Inspiration

Music listeners have a lot of playlists and often we might forget about songs which are at the bottom of them if we never make it through the full playlists or simply lose interest after time. But there is always satisfaction in rediscovering old songs which are in our playlists, especially when they fit our mood.

What it does

Spotivibes updates your Spotify queue using whatever emotion you input into it. The song it picks will match your mood but is also queried from your playlists so it is a song which will be familiar to you as opposed to a song recommended by the spotify service which you may never have heard before.

How I built it

We used HTML, Node.JS to set up the front end. In the backend we used python (flask) to write the script which will update the queue. To analyze the sentiment we used Google Cloud's Natural Language API

Challenges I ran into

Connecting the front-end with the backend. We were trying to host both the Python flask script and the Node elements in the same local host. We didn't realize that they need to be on two different servers and that these two servers could not have the same spotify API key until we ran out of time.

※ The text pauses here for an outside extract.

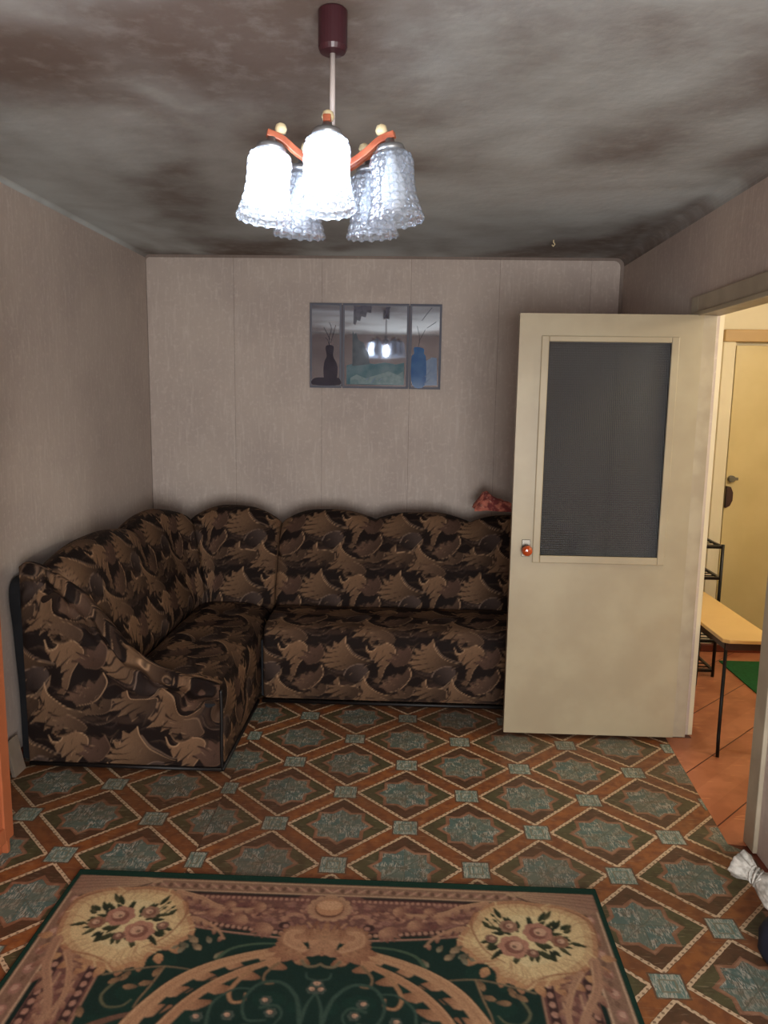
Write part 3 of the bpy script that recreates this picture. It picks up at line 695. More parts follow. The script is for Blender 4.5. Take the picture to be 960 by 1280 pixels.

Accomplishments that I'm proud of

We originally were going to just hardcode in what the user could input in terms of their emotion to either be "happy" or "sad". But we managed to get the Google Cloud Natural Language API up and running. This is especially important for us all because it was our first time using GCP

What I learned

The distinctions between how Python Flask generates servers and how that interacts with Node.JS

What's next for Spotivibes

Likely need to start using a microservices architecture, one microservice for Node.JS and the other for the Python elements. This would allow us to make the two talk to each other. The spotify app also needs to currently be playing a song in order for the queue to update. Ideally the Spotify app shouldn't need to be open in order for Spotivibes to work.